## GIVEN MATERIAL
◆ ◆ ◆
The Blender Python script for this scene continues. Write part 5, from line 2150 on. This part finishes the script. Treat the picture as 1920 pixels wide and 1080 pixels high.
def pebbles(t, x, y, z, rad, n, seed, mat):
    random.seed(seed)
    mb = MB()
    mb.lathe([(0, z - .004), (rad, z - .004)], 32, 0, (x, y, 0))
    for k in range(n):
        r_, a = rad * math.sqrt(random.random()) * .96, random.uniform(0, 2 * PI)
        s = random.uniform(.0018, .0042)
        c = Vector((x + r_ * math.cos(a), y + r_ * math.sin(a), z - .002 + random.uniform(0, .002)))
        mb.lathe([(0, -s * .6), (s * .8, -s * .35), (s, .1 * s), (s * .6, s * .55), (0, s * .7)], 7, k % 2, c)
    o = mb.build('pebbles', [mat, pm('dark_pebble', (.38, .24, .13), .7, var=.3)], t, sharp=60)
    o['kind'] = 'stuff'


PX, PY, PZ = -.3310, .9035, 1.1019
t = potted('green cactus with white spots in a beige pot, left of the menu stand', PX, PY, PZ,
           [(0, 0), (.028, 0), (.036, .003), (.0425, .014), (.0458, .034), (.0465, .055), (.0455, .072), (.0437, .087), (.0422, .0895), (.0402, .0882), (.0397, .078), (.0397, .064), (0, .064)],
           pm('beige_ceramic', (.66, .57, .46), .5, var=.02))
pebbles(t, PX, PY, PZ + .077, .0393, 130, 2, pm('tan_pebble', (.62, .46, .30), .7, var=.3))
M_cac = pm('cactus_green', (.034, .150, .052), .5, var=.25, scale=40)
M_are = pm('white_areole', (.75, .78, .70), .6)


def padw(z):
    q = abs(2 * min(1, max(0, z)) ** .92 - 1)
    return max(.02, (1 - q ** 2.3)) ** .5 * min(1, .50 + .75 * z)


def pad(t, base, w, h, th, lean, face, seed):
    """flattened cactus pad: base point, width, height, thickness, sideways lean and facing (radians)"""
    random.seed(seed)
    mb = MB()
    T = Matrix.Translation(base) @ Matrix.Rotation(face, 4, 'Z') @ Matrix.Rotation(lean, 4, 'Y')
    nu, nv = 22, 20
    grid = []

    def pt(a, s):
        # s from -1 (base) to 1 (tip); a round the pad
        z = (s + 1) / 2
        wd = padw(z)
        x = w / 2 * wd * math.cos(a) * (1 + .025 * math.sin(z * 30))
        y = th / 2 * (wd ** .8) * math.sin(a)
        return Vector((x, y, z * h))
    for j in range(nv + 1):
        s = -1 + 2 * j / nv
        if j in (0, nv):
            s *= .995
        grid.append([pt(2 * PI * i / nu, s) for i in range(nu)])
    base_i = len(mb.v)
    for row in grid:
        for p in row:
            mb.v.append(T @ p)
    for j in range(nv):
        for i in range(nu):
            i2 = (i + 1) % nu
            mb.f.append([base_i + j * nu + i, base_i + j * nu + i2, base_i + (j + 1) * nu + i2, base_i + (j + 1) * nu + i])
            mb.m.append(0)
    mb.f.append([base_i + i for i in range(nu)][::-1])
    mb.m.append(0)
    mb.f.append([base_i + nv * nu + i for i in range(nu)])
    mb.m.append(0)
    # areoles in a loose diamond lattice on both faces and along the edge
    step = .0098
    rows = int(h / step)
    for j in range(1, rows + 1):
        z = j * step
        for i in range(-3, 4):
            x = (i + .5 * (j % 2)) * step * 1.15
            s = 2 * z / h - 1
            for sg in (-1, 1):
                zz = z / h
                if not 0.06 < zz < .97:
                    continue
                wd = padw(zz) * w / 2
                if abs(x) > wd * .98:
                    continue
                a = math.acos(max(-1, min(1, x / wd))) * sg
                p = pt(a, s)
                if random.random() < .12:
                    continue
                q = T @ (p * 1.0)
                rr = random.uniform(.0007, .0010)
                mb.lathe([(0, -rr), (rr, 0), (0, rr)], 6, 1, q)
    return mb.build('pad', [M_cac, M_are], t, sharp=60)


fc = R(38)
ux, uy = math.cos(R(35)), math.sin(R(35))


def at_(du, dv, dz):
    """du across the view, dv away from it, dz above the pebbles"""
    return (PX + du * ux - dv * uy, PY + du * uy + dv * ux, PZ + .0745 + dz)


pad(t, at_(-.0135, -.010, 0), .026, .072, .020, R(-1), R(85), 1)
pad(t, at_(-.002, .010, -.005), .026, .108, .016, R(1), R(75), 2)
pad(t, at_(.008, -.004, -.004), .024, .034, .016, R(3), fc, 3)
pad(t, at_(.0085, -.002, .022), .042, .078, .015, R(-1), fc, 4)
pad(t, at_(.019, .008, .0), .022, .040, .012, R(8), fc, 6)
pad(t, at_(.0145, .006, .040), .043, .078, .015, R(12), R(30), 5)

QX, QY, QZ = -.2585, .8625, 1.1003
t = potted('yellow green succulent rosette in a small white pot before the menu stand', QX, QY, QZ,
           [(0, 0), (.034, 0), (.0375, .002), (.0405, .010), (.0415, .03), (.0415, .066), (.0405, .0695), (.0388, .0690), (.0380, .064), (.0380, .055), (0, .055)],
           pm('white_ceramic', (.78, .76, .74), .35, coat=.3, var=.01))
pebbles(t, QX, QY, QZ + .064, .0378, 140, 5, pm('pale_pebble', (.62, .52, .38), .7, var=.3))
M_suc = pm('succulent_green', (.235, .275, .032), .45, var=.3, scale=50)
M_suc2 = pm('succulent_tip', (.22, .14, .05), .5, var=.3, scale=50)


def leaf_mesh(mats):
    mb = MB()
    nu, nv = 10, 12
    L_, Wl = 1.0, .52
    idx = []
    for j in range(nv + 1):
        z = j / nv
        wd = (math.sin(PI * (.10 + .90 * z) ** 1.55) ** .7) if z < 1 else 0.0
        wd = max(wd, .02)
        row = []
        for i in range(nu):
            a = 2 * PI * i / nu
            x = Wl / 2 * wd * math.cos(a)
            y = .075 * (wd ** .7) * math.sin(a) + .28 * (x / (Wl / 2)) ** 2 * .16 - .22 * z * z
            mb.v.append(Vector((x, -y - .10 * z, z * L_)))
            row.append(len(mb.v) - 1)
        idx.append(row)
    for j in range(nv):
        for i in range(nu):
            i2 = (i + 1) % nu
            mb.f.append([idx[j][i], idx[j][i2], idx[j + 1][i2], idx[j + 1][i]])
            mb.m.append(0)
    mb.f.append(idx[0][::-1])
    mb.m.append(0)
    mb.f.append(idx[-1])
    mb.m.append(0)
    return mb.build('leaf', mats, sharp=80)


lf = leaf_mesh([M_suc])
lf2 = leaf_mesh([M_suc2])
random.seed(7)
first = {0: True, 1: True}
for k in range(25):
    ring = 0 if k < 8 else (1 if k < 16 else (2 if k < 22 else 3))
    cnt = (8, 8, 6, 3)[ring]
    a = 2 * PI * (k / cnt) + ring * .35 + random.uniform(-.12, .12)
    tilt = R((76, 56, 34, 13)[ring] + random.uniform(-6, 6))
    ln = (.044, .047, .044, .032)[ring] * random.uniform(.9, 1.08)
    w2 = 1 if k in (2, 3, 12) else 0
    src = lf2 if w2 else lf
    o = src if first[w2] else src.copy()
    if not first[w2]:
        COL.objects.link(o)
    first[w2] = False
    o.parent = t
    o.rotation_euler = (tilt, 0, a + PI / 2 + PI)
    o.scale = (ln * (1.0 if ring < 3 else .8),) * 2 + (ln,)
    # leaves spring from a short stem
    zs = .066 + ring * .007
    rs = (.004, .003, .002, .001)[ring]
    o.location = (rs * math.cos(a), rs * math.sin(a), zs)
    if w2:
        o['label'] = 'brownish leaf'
◆ ◆ ◆
## WHAT IS REQUIRED
Retype all of the material, keeping each line exact.

## SOLUTION
The Blender Python script for this scene continues. Write part 5, from line 2150 on. This part finishes the script. Treat the picture as 1920 pixels wide and 1080 pixels high.
def pebbles(t, x, y, z, rad, n, seed, mat):
    random.seed(seed)
    mb = MB()
    mb.lathe([(0, z - .004), (rad, z - .004)], 32, 0, (x, y, 0))
    for k in range(n):
        r_, a = rad * math.sqrt(random.random()) * .96, random.uniform(0, 2 * PI)
        s = random.uniform(.0018, .0042)
        c = Vector((x + r_ * math.cos(a), y + r_ * math.sin(a), z - .002 + random.uniform(0, .002)))
        mb.lathe([(0, -s * .6), (s * .8, -s * .35), (s, .1 * s), (s * .6, s * .55), (0, s * .7)], 7, k % 2, c)
    o = mb.build('pebbles', [mat, pm('dark_pebble', (.38, .24, .13), .7, var=.3)], t, sharp=60)
    o['kind'] = 'stuff'


PX, PY, PZ = -.3310, .9035, 1.1019
t = potted('green cactus with white spots in a beige pot, left of the menu stand', PX, PY, PZ,
           [(0, 0), (.028, 0), (.036, .003), (.0425, .014), (.0458, .034), (.0465, .055), (.0455, .072), (.0437, .087), (.0422, .0895), (.0402, .0882), (.0397, .078), (.0397, .064), (0, .064)],
           pm('beige_ceramic', (.66, .57, .46), .5, var=.02))
pebbles(t, PX, PY, PZ + .077, .0393, 130, 2, pm('tan_pebble', (.62, .46, .30), .7, var=.3))
M_cac = pm('cactus_green', (.034, .150, .052), .5, var=.25, scale=40)
M_are = pm('white_areole', (.75, .78, .70), .6)


def padw(z):
    q = abs(2 * min(1, max(0, z)) ** .92 - 1)
    return max(.02, (1 - q ** 2.3)) ** .5 * min(1, .50 + .75 * z)


def pad(t, base, w, h, th, lean, face, seed):
    """flattened cactus pad: base point, width, height, thickness, sideways lean and facing (radians)"""
    random.seed(seed)
    mb = MB()
    T = Matrix.Translation(base) @ Matrix.Rotation(face, 4, 'Z') @ Matrix.Rotation(lean, 4, 'Y')
    nu, nv = 22, 20
    grid = []

    def pt(a, s):
        # s from -1 (base) to 1 (tip); a round the pad
        z = (s + 1) / 2
        wd = padw(z)
        x = w / 2 * wd * math.cos(a) * (1 + .025 * math.sin(z * 30))
        y = th / 2 * (wd ** .8) * math.sin(a)
        return Vector((x, y, z * h))
    for j in range(nv + 1):
        s = -1 + 2 * j / nv
        if j in (0, nv):
            s *= .995
        grid.append([pt(2 * PI * i / nu, s) for i in range(nu)])
    base_i = len(mb.v)
    for row in grid:
        for p in row:
            mb.v.append(T @ p)
    for j in range(nv):
        for i in range(nu):
            i2 = (i + 1) % nu
            mb.f.append([base_i + j * nu + i, base_i + j * nu + i2, base_i + (j + 1) * nu + i2, base_i + (j + 1) * nu + i])
            mb.m.append(0)
    mb.f.append([base_i + i for i in range(nu)][::-1])
    mb.m.append(0)
    mb.f.append([base_i + nv * nu + i for i in range(nu)])
    mb.m.append(0)
    # areoles in a loose diamond lattice on both faces and along the edge
    step = .0098
    rows = int(h / step)
    for j in range(1, rows + 1):
        z = j * step
        for i in range(-3, 4):
            x = (i + .5 * (j % 2)) * step * 1.15
            s = 2 * z / h - 1
            for sg in (-1, 1):
                zz = z / h
                if not 0.06 < zz < .97:
                    continue
                wd = padw(zz) * w / 2
                if abs(x) > wd * .98:
                    continue
                a = math.acos(max(-1, min(1, x / wd))) * sg
                p = pt(a, s)
                if random.random() < .12:
                    continue
                q = T @ (p * 1.0)
                rr = random.uniform(.0007, .0010)
                mb.lathe([(0, -rr), (rr, 0), (0, rr)], 6, 1, q)
    return mb.build('pad', [M_cac, M_are], t, sharp=60)


fc = R(38)
ux, uy = math.cos(R(35)), math.sin(R(35))


def at_(du, dv, dz):
    """du across the view, dv away from it, dz above the pebbles"""
    return (PX + du * ux - dv * uy, PY + du * uy + dv * ux, PZ + .0745 + dz)


pad(t, at_(-.0135, -.010, 0), .026, .072, .020, R(-1), R(85), 1)
pad(t, at_(-.002, .010, -.005), .026, .108, .016, R(1), R(75), 2)
pad(t, at_(.008, -.004, -.004), .024, .034, .016, R(3), fc, 3)
pad(t, at_(.0085, -.002, .022), .042, .078, .015, R(-1), fc, 4)
pad(t, at_(.019, .008, .0), .022, .040, .012, R(8), fc, 6)
pad(t, at_(.0145, .006, .040), .043, .078, .015, R(12), R(30), 5)

QX, QY, QZ = -.2585, .8625, 1.1003
t = potted('yellow green succulent rosette in a small white pot before the menu stand', QX, QY, QZ,
           [(0, 0), (.034, 0), (.0375, .002), (.0405, .010), (.0415, .03), (.0415, .066), (.0405, .0695), (.0388, .0690), (.0380, .064), (.0380, .055), (0, .055)],
           pm('white_ceramic', (.78, .76, .74), .35, coat=.3, var=.01))
pebbles(t, QX, QY, QZ + .064, .0378, 140, 5, pm('pale_pebble', (.62, .52, .38), .7, var=.3))
M_suc = pm('succulent_green', (.235, .275, .032), .45, var=.3, scale=50)
M_suc2 = pm('succulent_tip', (.22, .14, .05), .5, var=.3, scale=50)


def leaf_mesh(mats):
    mb = MB()
    nu, nv = 10, 12
    L_, Wl = 1.0, .52
    idx = []
    for j in range(nv + 1):
        z = j / nv
        wd = (math.sin(PI * (.10 + .90 * z) ** 1.55) ** .7) if z < 1 else 0.0
        wd = max(wd, .02)
        row = []
        for i in range(nu):
            a = 2 * PI * i / nu
            x = Wl / 2 * wd * math.cos(a)
            y = .075 * (wd ** .7) * math.sin(a) + .28 * (x / (Wl / 2)) ** 2 * .16 - .22 * z * z
            mb.v.append(Vector((x, -y - .10 * z, z * L_)))
            row.append(len(mb.v) - 1)
        idx.append(row)
    for j in range(nv):
        for i in range(nu):
            i2 = (i + 1) % nu
            mb.f.append([idx[j][i], idx[j][i2], idx[j + 1][i2], idx[j + 1][i]])
            mb.m.append(0)
    mb.f.append(idx[0][::-1])
    mb.m.append(0)
    mb.f.append(idx[-1])
    mb.m.append(0)
    return mb.build('leaf', mats, sharp=80)


lf = leaf_mesh([M_suc])
lf2 = leaf_mesh([M_suc2])
random.seed(7)
first = {0: True, 1: True}
for k in range(25):
    ring = 0 if k < 8 else (1 if k < 16 else (2 if k < 22 else 3))
    cnt = (8, 8, 6, 3)[ring]
    a = 2 * PI * (k / cnt) + ring * .35 + random.uniform(-.12, .12)
    tilt = R((76, 56, 34, 13)[ring] + random.uniform(-6, 6))
    ln = (.044, .047, .044, .032)[ring] * random.uniform(.9, 1.08)
    w2 = 1 if k in (2, 3, 12) else 0
    src = lf2 if w2 else lf
    o = src if first[w2] else src.copy()
    if not first[w2]:
        COL.objects.link(o)
    first[w2] = False
    o.parent = t
    o.rotation_euler = (tilt, 0, a + PI / 2 + PI)
    o.scale = (ln * (1.0 if ring < 3 else .8),) * 2 + (ln,)
    # leaves spring from a short stem
    zs = .066 + ring * .007
    rs = (.004, .003, .002, .001)[ring]
    o.location = (rs * math.cos(a), rs * math.sin(a), zs)
    if w2:
        o['label'] = 'brownish leaf'